Avrupa Rohingya Konseyi (ERC), Myanmar hükümetinin geçen yılın sonunda Arakan eyaletindeki güvenlik operasyonlarında etnik Rohingya halkına (Arakanlı Müslümanlar) yönelik insan hakları ihlallerini reddeden soruşturma raporunu kınadıklarını bildirdi.
Kuruluş, yayınladığı açıklamada, raporun güvenlik güçlerinin Arakanlı Müslümanlara yönelik "insanlığa karşı suç" niteliğindeki eylemlerini aklamaya yönelik "absürt bir çaba" olduğunu belirtti.
Açıklamada, "ERC, Maungdaw Soruşturma Komisyonunun Myanmar silahlı kuvvetlerinin ülkenin kuzeyindeki Arakan eyaletinde yürüttüğü "temizlik operasyonları" sırasında Müslüman sivillere yönelik belgelenmiş insan hakları ihlallerini görmezden gelen bulgularını reddetmektedir." ifadesi yer aldı.
Devlet Başkanı Htin Kyaw tarafından geçen yıl aralık ayında kurulan 13 üyeli komisyonunun 8 aylık soruşturma sonucunda, beklendiği gibi Arakan'da etnik temizlik, soykırım ve insanlığa karşı suçların işlenmediği sonucuna vardığı belirtildi.
"SWE KOMİSYONU GÜVENLİK GÜÇLERİNİN İŞLEDİĞİ FİİLERİ AKLAMAK İÇİN YÖNLENDİRİYOR"
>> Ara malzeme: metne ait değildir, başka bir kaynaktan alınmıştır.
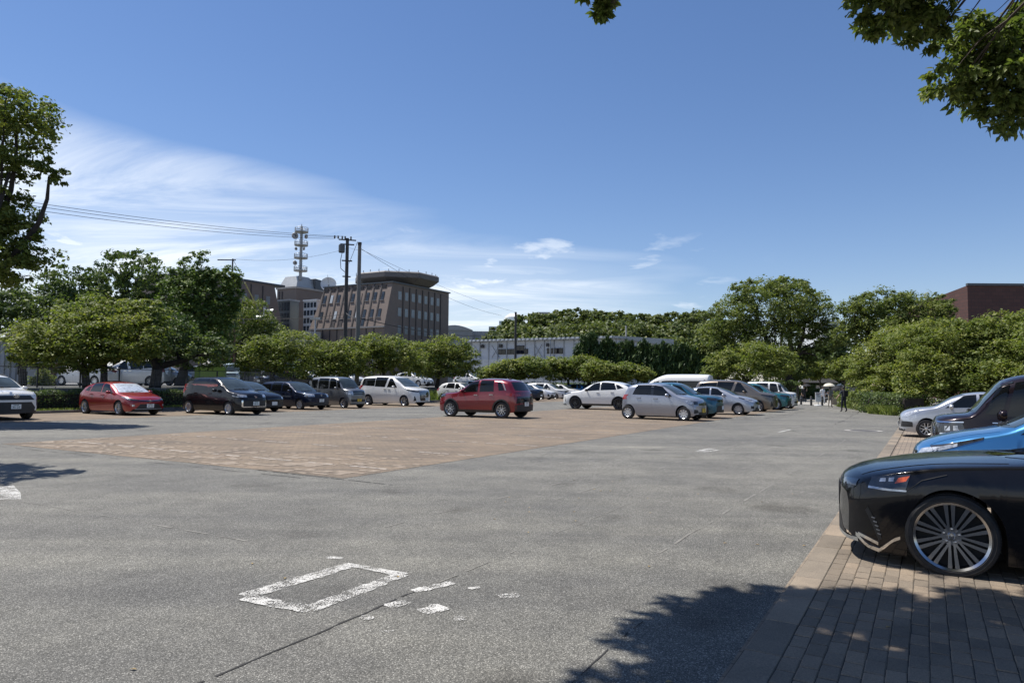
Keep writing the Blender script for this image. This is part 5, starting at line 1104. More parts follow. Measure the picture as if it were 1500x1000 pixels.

Hükümetin atadığı üyelerden oluşan, yabancı hiçbir gözlemci ve uzmanın yer almadığı komisyona başkanlık eden Devlet Başkan Yardımcısı Myint Swe'nin, önceki askeri rejimin lideri, eski diktatör General Than Swe'nin yakın kurmaylarından, 2007'deki Safran Devrimi'nin bastırılmasında rol oynayan eski bir general olduğunu hatırlatan ERC, Swe'nin komisyonu güvenlik güçlerinin işlediği fiilleri aklamak için yönlendirdiğini savundu.
Açıklamada, Swe'nin, insanlığa karşı suçların "basitçe var olmadığını" ve "uydurulduğunu" iddia etmesi üzerine BM Myanmar Özel Raportörü Yanghee Lee'nin "İnsanlığa karşı suçlar işlendiğini söyleyebiliriz. Tam anlamıyla insanlığa karşı suç olan fiillerin... Myanmar tarafından, Myanmar ordusu, sınır muhafızları ve polisi tarafından işlendiğini söyleyebiliriz." ifadeleri hatırlatıldı.
Açıklamada şu ifadelere yer verildi:
Komisyon ayrıca, Arakanlı Müslüman kadınlara yönelik toplu tecavüzlerin yaşanmadığını, bu kişilerin parayla ve korkutularak bu ifadeleri vermeye zorlandığını iddia ederken, Birleşmiş Milletler İnsan Hakları Yüksek Komiserliğinin tecavüz, yargısız infaz gibi insanlığa karşı suçları "yeterli kanıt olmadan" bildirmesini kınamıştı. Oysa BM'nin operasyonlardan kaçarak Bangladeş'e sığınan 204 Arakanlı mülteciyle yaptığı görüşmelerde "yargısız infaz, faili meçhul, keyfi tutuklama, tecavüz, toplu tecavüz ve diğer cinsel tacizler, fiziksel şiddet, dayak, işkence, insanlık dışı ve aşağılayıcı muamele, yağma, arazi işgali, özel mülke zarar, etnik ve dini ayrımcılık ve kimliğe dayalı yargılama" suçlarına dair tanıklıkları kayda geçirmişti.
Komisyonun kurulacağı ilk kez duyurulduğunda, komisyonun tarafsızlığına dair kaygılarını dile getirdiklerini hatırlatan ERC, komisyonun, hükümetin bir örtbas mekanizması olarak kullanılacağına daha o günlerde dikkat çekmiş olduklarını belirtti.